Burns’s vision is probably close to what Biden actually thinks about alliances and democratic values, as distinct from what he sometimes says. After all, Biden would have had opportunities, in eight years as vice president, to push the Obama administration toward an explicitly values-based or activist foreign policy. But Biden, who was the youngest member of the Senate Foreign Relations Committee in the mid-1970s and left it as chairman in 2009 when he entered the White House, tended to come down on the pragmatist side as vice president and has kept to that path as president.

This was a departure from the Clinton-era Democratic Party. It emerged in the Obama administration. Obama’s antagonism toward the foreign-policy “blob” normalized a pattern of public idealism atop policies of taking “the world as it is,” a phrase that gave top Obama foreign-policy advisor Ben Rhodes the title of his memoir. The pattern has continued under Biden and solidified into a doctrine, or at least an idea, of how to deal with “middle powers.”
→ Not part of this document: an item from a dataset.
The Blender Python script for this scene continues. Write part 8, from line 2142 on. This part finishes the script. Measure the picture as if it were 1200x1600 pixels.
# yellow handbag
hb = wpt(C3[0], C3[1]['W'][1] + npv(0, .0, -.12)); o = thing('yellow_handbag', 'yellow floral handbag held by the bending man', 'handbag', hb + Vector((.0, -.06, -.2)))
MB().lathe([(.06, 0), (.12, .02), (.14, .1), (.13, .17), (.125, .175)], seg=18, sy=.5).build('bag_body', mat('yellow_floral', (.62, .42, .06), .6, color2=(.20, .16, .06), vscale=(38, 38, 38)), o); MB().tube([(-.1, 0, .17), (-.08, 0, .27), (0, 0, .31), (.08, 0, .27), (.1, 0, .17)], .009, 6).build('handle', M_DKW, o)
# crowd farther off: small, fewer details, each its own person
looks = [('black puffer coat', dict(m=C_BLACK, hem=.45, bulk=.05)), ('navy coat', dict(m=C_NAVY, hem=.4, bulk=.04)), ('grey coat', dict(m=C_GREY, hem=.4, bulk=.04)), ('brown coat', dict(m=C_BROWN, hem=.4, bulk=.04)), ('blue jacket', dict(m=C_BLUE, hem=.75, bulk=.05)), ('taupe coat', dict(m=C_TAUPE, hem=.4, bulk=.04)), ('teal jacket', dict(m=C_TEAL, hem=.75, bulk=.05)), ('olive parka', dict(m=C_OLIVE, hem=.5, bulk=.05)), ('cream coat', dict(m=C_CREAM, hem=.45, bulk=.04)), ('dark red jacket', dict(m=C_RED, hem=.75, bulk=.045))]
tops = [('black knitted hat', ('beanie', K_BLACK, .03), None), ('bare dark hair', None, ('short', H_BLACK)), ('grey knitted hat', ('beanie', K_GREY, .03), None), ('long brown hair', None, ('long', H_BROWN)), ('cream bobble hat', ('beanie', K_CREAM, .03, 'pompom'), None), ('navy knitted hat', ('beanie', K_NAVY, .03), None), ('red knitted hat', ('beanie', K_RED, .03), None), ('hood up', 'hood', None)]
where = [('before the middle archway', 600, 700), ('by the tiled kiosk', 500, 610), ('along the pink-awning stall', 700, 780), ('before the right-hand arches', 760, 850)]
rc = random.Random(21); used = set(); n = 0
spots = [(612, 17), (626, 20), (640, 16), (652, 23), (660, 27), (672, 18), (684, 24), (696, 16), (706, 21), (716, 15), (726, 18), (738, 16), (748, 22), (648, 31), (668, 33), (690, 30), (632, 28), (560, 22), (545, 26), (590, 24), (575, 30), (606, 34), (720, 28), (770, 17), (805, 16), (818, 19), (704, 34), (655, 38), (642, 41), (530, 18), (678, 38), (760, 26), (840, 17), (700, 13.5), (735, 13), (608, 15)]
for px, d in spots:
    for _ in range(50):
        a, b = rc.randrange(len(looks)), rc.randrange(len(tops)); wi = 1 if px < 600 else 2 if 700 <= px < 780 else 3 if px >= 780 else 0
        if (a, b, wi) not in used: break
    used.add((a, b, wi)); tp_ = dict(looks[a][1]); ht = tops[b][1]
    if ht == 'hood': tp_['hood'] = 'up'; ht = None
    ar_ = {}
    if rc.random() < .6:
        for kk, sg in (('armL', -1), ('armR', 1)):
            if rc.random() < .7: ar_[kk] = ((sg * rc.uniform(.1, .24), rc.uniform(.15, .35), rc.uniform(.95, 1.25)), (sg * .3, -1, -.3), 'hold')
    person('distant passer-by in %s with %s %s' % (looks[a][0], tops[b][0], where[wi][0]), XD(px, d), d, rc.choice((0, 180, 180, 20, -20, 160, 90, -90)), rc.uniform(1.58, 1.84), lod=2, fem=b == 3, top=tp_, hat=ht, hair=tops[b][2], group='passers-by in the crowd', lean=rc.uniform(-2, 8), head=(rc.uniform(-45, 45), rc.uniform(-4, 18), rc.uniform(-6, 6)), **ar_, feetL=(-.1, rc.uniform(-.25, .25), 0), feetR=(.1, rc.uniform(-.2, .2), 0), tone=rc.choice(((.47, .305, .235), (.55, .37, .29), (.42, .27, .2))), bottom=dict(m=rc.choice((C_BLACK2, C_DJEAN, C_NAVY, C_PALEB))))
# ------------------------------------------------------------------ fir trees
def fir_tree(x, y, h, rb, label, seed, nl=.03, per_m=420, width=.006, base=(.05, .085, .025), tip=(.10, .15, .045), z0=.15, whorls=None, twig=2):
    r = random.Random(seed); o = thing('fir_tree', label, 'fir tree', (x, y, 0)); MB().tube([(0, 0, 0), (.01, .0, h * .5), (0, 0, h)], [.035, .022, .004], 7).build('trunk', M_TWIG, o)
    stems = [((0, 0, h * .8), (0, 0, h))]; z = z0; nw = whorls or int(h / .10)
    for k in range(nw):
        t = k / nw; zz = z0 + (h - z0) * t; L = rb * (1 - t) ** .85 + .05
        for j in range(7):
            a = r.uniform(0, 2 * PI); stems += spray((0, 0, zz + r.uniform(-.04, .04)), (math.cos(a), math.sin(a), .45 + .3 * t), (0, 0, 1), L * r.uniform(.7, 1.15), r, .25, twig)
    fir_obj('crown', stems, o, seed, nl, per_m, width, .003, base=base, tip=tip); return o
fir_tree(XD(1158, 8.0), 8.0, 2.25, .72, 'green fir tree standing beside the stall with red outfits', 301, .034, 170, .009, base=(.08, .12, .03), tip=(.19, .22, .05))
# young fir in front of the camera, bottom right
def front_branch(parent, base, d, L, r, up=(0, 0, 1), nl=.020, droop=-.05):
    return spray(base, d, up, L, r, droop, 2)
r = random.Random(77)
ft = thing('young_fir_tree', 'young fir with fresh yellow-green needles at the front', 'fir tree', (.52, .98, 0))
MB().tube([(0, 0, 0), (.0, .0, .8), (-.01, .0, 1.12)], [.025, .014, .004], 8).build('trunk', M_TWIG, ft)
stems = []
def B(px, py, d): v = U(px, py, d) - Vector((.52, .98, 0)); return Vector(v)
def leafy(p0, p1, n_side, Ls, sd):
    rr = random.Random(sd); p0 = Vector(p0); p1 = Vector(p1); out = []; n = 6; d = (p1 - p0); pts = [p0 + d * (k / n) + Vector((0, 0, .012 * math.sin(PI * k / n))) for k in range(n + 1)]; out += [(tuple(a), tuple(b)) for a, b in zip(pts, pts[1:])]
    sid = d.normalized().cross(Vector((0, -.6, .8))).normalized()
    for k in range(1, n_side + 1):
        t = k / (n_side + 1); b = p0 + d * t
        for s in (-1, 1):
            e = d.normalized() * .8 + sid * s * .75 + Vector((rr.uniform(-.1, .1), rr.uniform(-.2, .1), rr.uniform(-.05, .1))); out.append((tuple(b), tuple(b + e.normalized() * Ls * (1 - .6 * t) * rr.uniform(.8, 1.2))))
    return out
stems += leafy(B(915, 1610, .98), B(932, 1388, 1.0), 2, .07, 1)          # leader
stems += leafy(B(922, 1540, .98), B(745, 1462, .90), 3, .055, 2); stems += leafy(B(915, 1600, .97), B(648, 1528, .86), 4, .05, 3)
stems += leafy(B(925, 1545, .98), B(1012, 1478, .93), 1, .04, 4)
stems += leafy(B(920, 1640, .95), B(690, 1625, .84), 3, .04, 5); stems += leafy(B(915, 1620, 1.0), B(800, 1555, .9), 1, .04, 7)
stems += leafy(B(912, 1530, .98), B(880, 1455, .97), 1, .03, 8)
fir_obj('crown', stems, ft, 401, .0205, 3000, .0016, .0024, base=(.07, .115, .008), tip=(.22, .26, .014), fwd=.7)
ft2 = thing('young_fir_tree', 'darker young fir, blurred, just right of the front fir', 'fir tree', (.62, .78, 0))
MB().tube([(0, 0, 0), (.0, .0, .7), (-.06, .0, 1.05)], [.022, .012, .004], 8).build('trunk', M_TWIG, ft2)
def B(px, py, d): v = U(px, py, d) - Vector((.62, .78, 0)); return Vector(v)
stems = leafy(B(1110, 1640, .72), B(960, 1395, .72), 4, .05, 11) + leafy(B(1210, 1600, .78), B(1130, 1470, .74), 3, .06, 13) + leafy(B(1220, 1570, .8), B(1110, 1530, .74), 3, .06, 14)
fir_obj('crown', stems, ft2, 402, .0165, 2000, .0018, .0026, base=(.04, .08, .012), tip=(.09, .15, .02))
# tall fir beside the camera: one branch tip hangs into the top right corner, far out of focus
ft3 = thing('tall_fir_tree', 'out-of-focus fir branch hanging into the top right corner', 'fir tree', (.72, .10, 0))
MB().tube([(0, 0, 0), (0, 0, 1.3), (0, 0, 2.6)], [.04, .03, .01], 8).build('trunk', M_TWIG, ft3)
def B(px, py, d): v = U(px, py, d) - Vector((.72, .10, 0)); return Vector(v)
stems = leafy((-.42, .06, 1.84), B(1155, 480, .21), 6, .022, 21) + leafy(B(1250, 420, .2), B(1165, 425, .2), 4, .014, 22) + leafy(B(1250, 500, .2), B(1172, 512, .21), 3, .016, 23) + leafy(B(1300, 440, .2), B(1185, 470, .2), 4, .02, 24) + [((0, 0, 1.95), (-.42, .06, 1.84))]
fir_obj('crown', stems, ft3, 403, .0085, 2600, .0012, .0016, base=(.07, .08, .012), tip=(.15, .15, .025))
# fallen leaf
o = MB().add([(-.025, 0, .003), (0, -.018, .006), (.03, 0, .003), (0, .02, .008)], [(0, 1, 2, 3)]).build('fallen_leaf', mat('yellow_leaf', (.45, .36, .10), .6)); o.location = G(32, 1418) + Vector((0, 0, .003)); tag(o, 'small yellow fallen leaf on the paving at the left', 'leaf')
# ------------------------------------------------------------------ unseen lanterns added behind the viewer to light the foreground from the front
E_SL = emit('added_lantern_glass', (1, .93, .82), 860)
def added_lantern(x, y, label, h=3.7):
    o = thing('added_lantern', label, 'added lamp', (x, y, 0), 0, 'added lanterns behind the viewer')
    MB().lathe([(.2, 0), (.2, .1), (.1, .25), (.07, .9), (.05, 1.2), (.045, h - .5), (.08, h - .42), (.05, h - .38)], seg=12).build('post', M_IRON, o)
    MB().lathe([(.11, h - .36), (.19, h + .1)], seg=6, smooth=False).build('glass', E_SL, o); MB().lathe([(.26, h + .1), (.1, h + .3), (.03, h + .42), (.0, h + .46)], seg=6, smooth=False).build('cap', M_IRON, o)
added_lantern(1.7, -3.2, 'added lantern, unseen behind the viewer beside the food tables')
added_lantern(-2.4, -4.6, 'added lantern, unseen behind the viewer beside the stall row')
It's hard to know where the idea originated, but one can easily imagine Burns playing a major role. The son of a general who was very active in policy-making, Burns was the most celebrated professional diplomat of his generation. Of the Biden national-security triumvirate of Blinken-Burns-Sullivan, Burns was the only one with many years of experience dealing directly with foreign friends and adversaries. This made him unique among CIA directors, and his unusual para-diplomatic assignments under Biden, along with his being given cabinet status, have reinforced his unique position. So do his singular personal qualities. As anyone who has met him will attest, he is an almost extravagantly modest person, starkly different in that respect from many of his predecessors. (A collection of oral histories about Burns’s State career captures this and similar qualities in the words of his contemporaries.) He has a mesmeric ability to inspire trust among enemies as well as friends. His personality and professional practice alike suit him to accepting and dealing with a “hedging middle.”

This could soon have domestic political consequences. It has often been noted that Biden’s China policy continued Trump’s China policy, and as a result has enjoyed a bipartisan support otherwise almost absent from US politics. Biden has even taken the approach to new lengths with his adoption of a China-focused industrial policy and a much more extensive program of techno-containment than Trump had attempted. The trade deficit with China has shrunk to the level of 2003, and US tech companies are benefitting from government encouragement while China’s tech sector is still struggling to adjust to Xi Jinping’s much more heavily interventionist policies. But the Biden administration has not stressed either the Trumpian “business” approach, which emphasized that China was an unfair competitor, or the values approach, which was more an appeal by Trump’s advisors for a moral confrontation with Chinese Communism. Both of these can be expected to form the core of the Trump campaign’s attempt to differentiate its China policy from Biden’s. It is hard to imagine a second Trump administration displaying any tolerance for a hedging middle constantly weighing its options. As before, nations will probably be pressured to make a choice between the US and China.

Between now and November, the Biden administration will likely stick with its policy of trying not to force other countries to choose between the US and China or between democracy and autocracy. The policy has the public endorsement of Burns and Sullivan, and a bit less enthusiastically of Secretary of State Blinken. It is definitely an investor-friendly policy and, in its way, globalization-friendly during a period of anti-globalization still under the shadow of Trump’s successful appeal to economic nationalism. But it might not be permanent, and investors will want to do some hedging of their own in preparation.